In Scotland, the margins are different. The pitches, the weather, the refereeing standards, the physical side of games, the intensity in the stands. None of that is a freebie for a kid learning his trade. He has to find a way.

And at Rangers, you don’t get time to hide. If you’re a wide player, a forward, or a creative type, folk want end product. If you’re not affecting matches, you’ll hear about it. To be fair, that can sound harsh, but it’s also the reality of playing for a massive club. Handling that noise is part of becoming a proper first-team footballer.


Game time matters, but so does meaning

People talk about “minutes” like they’re all equal. They’re not. There’s a difference between a few appearances in a team where the pressure is spread across a huge squad, and playing regularly in an environment where every dropped point is a drama.

If Moore gets a run with Rangers, he’s learning how to impact games where the opposition sits in, where space is tight, and where you’re expected to break teams down. He’s also learning the other side of it: tracking back, dealing with full-backs who fancy the physical battle, and keeping his head when things get scrappy.

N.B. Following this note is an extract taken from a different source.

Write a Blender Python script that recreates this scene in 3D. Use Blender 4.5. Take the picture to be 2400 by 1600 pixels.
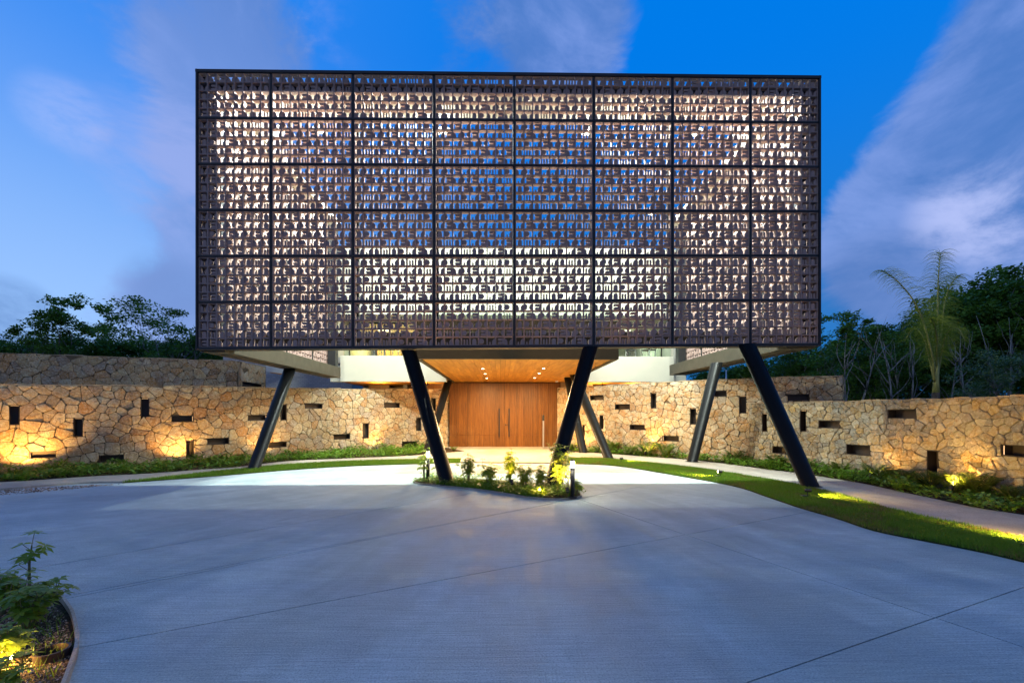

The ideal outcome: do it again next season

From a Rangers point of view, you can see the appeal in trying to extend the loan for another year. Continuity matters. Young players can take a while to settle in a new country, a new league, and a new dressing room. If he settles and starts producing, the last thing you want is hitting reset after one season.

And from Spurs’ angle, there’s logic too. Another year in Glasgow could mean Moore comes back with a proper bank of senior appearances and the kind of resilience you don’t always build in comfortable surroundings. The truth is, if he can handle Rangers, he can handle plenty.

So no, I’m not buying the idea Spurs “should never have let him go”. If the loan is used properly, it’s a win-win. Rangers get a talented player with something to prove, and Spurs get a lad who’s been tested in a high-pressure, unforgiving football city.